At a meeting in London's RAC Club arranged by Sir Desmond Pilcher, group chief executive of Littlewoods, stores groups such as Marks & Spencer, Boots, Dixons and John Lewis resolved to lobby the Government, property companies and the Royal Institute of Chartered Surveyors, demanding a change in the current lease system, which only permits rents to be reviewed upwards.
The retailers will try to persuade the landlords to adopt a more realistic approach to rent levels because of the recession, which has been hitting retail profits for more than three years.
At issue is whether there should be a change in future leases - such as a move to the US system of basing rent on turnover - and whether landlords should be forced to make adjustments to existing contracts. Under the current system tenants are locked into 25-year leases with rent reviews at five-yearly intervals.

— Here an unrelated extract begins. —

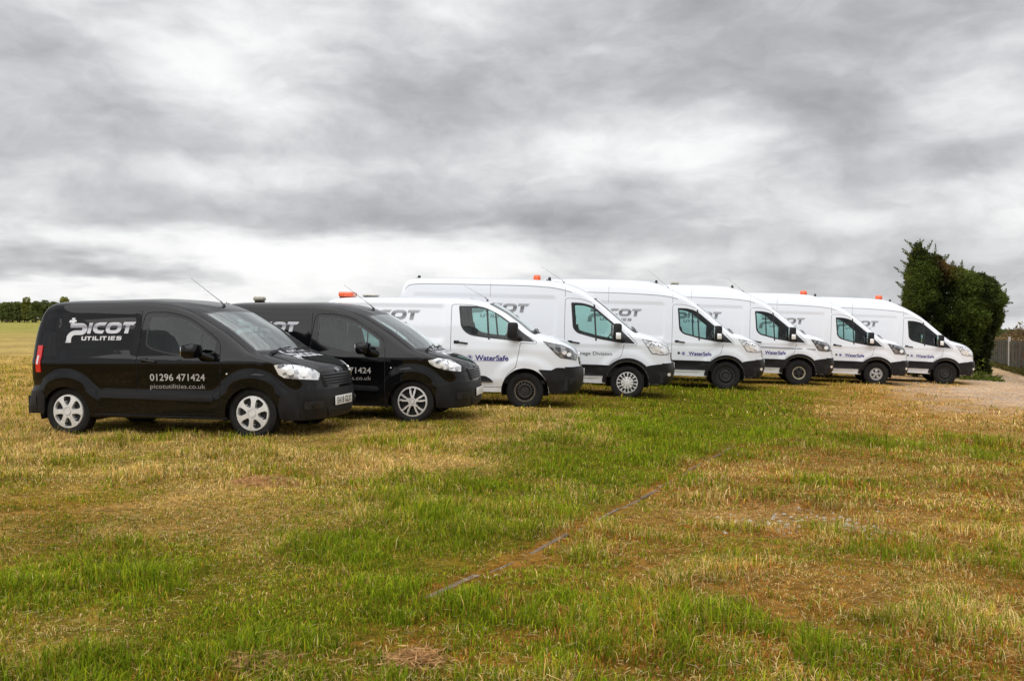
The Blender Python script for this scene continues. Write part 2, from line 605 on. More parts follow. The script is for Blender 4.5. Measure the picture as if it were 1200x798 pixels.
def raised(V, NV, F, off, skirt=True, drop=0.0):
    """faces lifted along the normals with a skirt down to the surface"""
    v, f, used = compact(V, F)
    n = [NV[i] for i in used]
    top = [tuple(np.array(p) + np.array(q) * off) for p, q in zip(v, n)]
    out = list(top); faces = [list(q) for q in f]; nrm = [tuple(q) for q in n]
    if skirt:
        cnt = {}
        for q in f:
            for i in range(len(q)):
                a, b = q[i], q[(i + 1) % len(q)]
                cnt[(a, b)] = 1
        for (a, b) in list(cnt):
            if (b, a) not in cnt:
                o = len(out)
                A, B = np.array(v[a]), np.array(v[b])
                na, nb = np.array(n[a]), np.array(n[b])
                out += [top[a], top[b], tuple(B - nb * drop), tuple(A - na * drop)]
                e = B - A; m = np.cross(e, na); m = m / max(np.linalg.norm(m), 1e-9)
                nrm += [tuple(m)] * 4
                faces.append([o + 1, o, o + 3, o + 2])
    return out, faces, nrm

# ------------------------------------------------------------------ van shells
TL = [0, .12, .24, .36, .47, .57, .66, .74, .81, .87, .905, .935, .96, .98, .993, 1.0]


class Shell:
    """Body surface of one kind of van: sides follow half-width W(x,z); the roof, bonnet, nose and tail wrap from the
    side edge B over the centre line C. Local frame: x forward from the front axle, y to the van's left, z up."""

    def __init__(s, spec):
        s.sp = spec
        W = s.W = spec['W']
        pts = spec['pairs']            # (Bx,Bz,Cx,Cz,n[,mark])
        arr = []; marks = {}; sm = []
        for i, p in enumerate(pts):
            if len(p) > 5:
                marks[p[5]] = len(arr)
            arr.append(p[:5]); sm.append(1.0)
            if i < len(pts) - 1:
                q = pts[i + 1]
                L = max(math.hypot(q[0] - p[0], q[1] - p[1]), math.hypot(q[2] - p[2], q[3] - p[3]))
                k = max(1, int(round(L / .04)))
                for j in range(1, k):
                    arr.append(tuple(p[m] + (q[m] - p[m]) * j / k for m in range(5))); sm.append(1.0)
        A = np.array(arr, float)
        for _ in range(5):
            B_ = A.copy()
            B_[1:-1] = .25 * A[:-2] + .5 * A[1:-1] + .25 * A[2:]
            A = B_
        s.A = A; s.marks = marks
        ns = len(A)
        # strip grid
        tl = [-t for t in TL[::-1]] + TL[1:]
        nt = len(tl)
        V = []
        for i in range(ns):
            bx, bz, cx, cz, n = A[i]
            dx, dz = cx - bx, cz - bz
            yb = float(W(bx, bz))
            L = math.hypot(dx, dz)
            e = .01
            m = (float(W(bx + dx / max(L, 1e-6) * e, bz + dz / max(L, 1e-6) * e)) - yb) / e * L
            m = max(min(m, 0.05), -.6 * yb)
            for t in tl:
                a = abs(t)
                o = (1 - a ** n) ** (1 / n)
                y = (yb + m * o) * a * (1 if t > 0 else -1)
                V.append((bx + dx * o, y, bz + dz * o))
        F = []; T = []
        mk = marks
        ext = spec['extents']
        for i in range(ns - 1):
            for j in range(nt - 1):
                tm = (abs(tl[j]) + abs(tl[j + 1])) / 2
                F.append((i * nt + j, (i + 1) * nt + j, (i + 1) * nt + j + 1, i * nt + j + 1))
                tag = 'body'
                if mk['ws0'] <= i < mk['ws1']:
                    if tm < ext['frit']:
                        tag = 'wscreen'
                        if tm > ext['glass'] or i < mk['ws0'] + 1 or i >= mk['ws1'] - 1:
                            tag = 'frit'
                elif mk['ws1'] <= i < mk['cowl']:
                    if tm < ext['frit']:
                        tag = 'cowl'
                elif mk['cowl'] <= i < mk['bon']:
                    if tm < ext['bonnet']:
                        tag = 'bonnet'
                elif i >= mk['bump']:
                    tag = 'bumper'
                elif i < mk['rbump']:
                    tag = 'rbumper'
                T.append(tag)
        s.nt = nt; s.ns = ns
        # side patch outline (right side, in x,z)
        out = [tuple(A[i, :2]) for i in range(ns)]
        nB = len(out)
        bottom = densify(spec['bottom'](out[-1], out[0]), .05, closed=False)[1:-1]
        out2 = out + bottom
        segs = [(i, (i + 1) % len(out2)) for i in range(len(out2))]
        Vs = list(out2); E = list(segs)
        holes = {}
        for name, poly in spec['regions']:
            q = densify(poly, .05)
            o = len(Vs); Vs += q
            E += [(o + i, o + (i + 1) % len(q)) for i in range(len(q))]
        for line, w, closed in spec['grooves']:
            line = densify(line, .04, closed)
            if closed:
                L, R = ribbon_poly(line, w, True)
                for q in (L, R):
                    o = len(Vs); Vs += q
                    E += [(o + i, o + (i + 1) % len(q)) for i in range(len(q))]
            else:
                q = ribbon_poly(line, w)
                o = len(Vs); Vs += q
                E += [(o + i, o + (i + 1) % len(q)) for i in range(len(q))]
        AV = np.array(out2)
        g = .042
        gx, gy = np.meshgrid(np.arange(AV[:, 0].min(), AV[:, 0].max(), g), np.arange(AV[:, 1].min(), AV[:, 1].max(), g))
        gx = gx + (np.arange(gx.shape[0]) % 2)[:, None] * g / 2
        P = np.stack([gx.ravel(), gy.ravel()], 1)
        P = P[inside(P, out2)]
        sa = np.array([Vs[e[0]] for e in E]); sb = np.array([Vs[e[1]] for e in E])
        P = P[seg_dist(P, sa, sb) > g * .38]
        Vs += [tuple(p) for p in P]
        r = delaunay_2d_cdt([Vector(p) for p in Vs], E, [], 0, 1e-6)
        v2 = np.array([(p.x, p.y) for p in r[0]]); TT = np.array([tuple(f) for f in r[2]], dtype=int)
        cen = v2[TT].mean(1)
        k = inside(cen, out2)
        for name, poly in spec['regions']:
            if name == 'hole':
                k &= ~inside(cen, poly)
        TT = TT[k]; cen = cen[k]
        a, b, c = v2[TT[:, 0]], v2[TT[:, 1]], v2[TT[:, 2]]
        ar = (b[:, 0] - a[:, 0]) * (c[:, 1] - a[:, 1]) - (b[:, 1] - a[:, 1]) * (c[:, 0] - a[:, 0])
        ok = np.abs(ar) > 1e-8
        TT, cen, ar = TT[ok], cen[ok], ar[ok]
        TT[ar < 0] = TT[ar < 0][:, ::-1]
        tags = np.array(['body'] * len(TT), dtype=object)
        for name, poly in spec['regions']:
            if name in ('hole', 'detail'):
                continue
            tags[inside(cen, poly)] = name
        if spec['grooves']:
            for line, w, closed in spec['grooves']:
                if closed:
                    L, R = ribbon_poly(densify(line, .04, True), w, True)
                    gk = inside(cen, L) ^ inside(cen, R)
                else:
                    gk = inside(cen, ribbon_poly(densify(line, .04, False), w))
                keep = np.isin(tags, ['win_glass', 'win_frame', 'win_black'])
                tags[gk & ~keep] = 'gap'
        y = W(v2[:, 0], v2[:, 1])
        gv = set(TT[tags == 'gap'].ravel().tolist())
        # weld side patch to strip edge by position
        key = {}
        for i in range(ns):
            key[(round(A[i, 0], 4), round(A[i, 1], 4))] = i * nt
        o = len(V)
        mR = {}; mL = {}
        for i, (p, yy) in enumerate(zip(v2, y)):
            kk = (round(p[0], 4), round(p[1], 4))
            if kk in key:
                mR[i] = key[kk]; mL[i] = key[kk] + nt - 1
            else:
                mR[i] = len(V); V.append((p[0], -yy, p[1]))
                mL[i] = len(V); V.append((p[0], yy, p[1]))
        nstrip = len(F)
        SF = []; ST = []
        for t, tg in zip(TT, tags):
            SF.append((mR[t[0]], mR[t[1]], mR[t[2]])); ST.append((tg, 'R'))
            SF.append((mL[t[0]], mL[t[2]], mL[t[1]])); ST.append((tg, 'L'))
        s.V = V
        s.F = F + SF
        s.T = [(t, 'C') for t in T] + ST
        s.NV = vert_normals(V, s.F)
        s.bvh = BVHTree.FromPolygons([Vector(v) for v in V], s.F)

    def pick(s, tags, side=None):
        return [f for f, t in zip(s.F, s.T) if t[0] in tags and (side is None or t[1] == side)]

    def part(s, name, tags, mat, side=None, off=0.0, skirt=False, drop=0.0):
        F = s.pick(tags, side)
        if off or skirt:
            v, f, n = raised(s.V, s.NV, F, off, skirt, drop)
            return mk_mesh(name, v, f, mat, True, None, n)
        v, f, used = compact(s.V, F)
        return mk_mesh(name, v, f, mat, True, None, [s.NV[i] for i in used])

    def side_decal(s, polys, off, grid=.06, side=-1):
        """2D figure in (x,z) laid on the side of the van"""
        v2, T = tri_fill(polys, grid)
        return s.map_side(v2, T, off, side)

    def map_side(s, v2, T, off, side=-1):
        y = s.W(v2[:, 0], v2[:, 1]) + off
        V = [(p[0], side * q, p[1]) for p, q in zip(v2, y)]
        T = [tuple(t) if side < 0 else tuple(t[::-1]) for t in T]
        return V, T

    def cast_decal(s, polys, direction, origin, off, grid=.05, thick=0.0, uaxis=None):
        """2D figure (u,z) cast along a direction on to the body surface"""
        v2, T = tri_fill(polys, grid)
        d = Vector(direction).normalized()
        if uaxis is None:
            ua = Vector((0, 0, 1)).cross(d) * -1
        else:
            ua = Vector(uaxis)
        va = Vector((0, 0, 1)) if abs(d.z) < .5 else Vector((0, 1, 0)).cross(Vector((0, 0, 1))) * 0 + Vector((1, 0, 0))
        V = []; NN = []; bad = set()
        for i, p in enumerate(v2):
            st = ua * p[0] + va * p[1] - d * 6 + Vector(origin)
            loc, nor, idx, dist = s.bvh.ray_cast(st, d)
            if loc is None:
                bad.add(i); V.append((0, 0, 0)); NN.append((0, 0, 1)); continue
            if nor.dot(d) > 0:
                nor = -nor
            V.append(tuple(loc + nor * off)); NN.append(tuple(nor))
        F = []
        for t in T:
            if bad & set(t.tolist()):
                continue
            a, b, c = (Vector(V[k]) for k in t)
            n = (b - a).cross(c - a)
            if n.dot(d) > 0:
                t = t[::-1]
            F.append(tuple(int(k) for k in t))
        NV = vert_normals(V, F) if F else None
        if thick:
            v, f, n = raised(V, NV, F, thick, True, .01)
            return v, f
        v, f, _ = compact(V, F)
        return v, f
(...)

In the boom years of 1987 and 1988 rent levels rose dramatically, and these have now become the base level against which current reviews are being assessed.
The depression in the property market means that landlords have had to accept low rent levels and give incentives to attract tenants. That has left many retailers paying rents on older space far above what they would pay for new.
John Parry, managing director of Hammerson, said the most recent reviews by the group had been at Brent Cross, its shopping centre in north London, where three-quarters of the reviews had been agreed and negotiations on the remainder were proceeding.
He had some sympathy with retailers having a hard time, but said: 'We are all having a hard time', and pointed out that the contracts were entered into freely.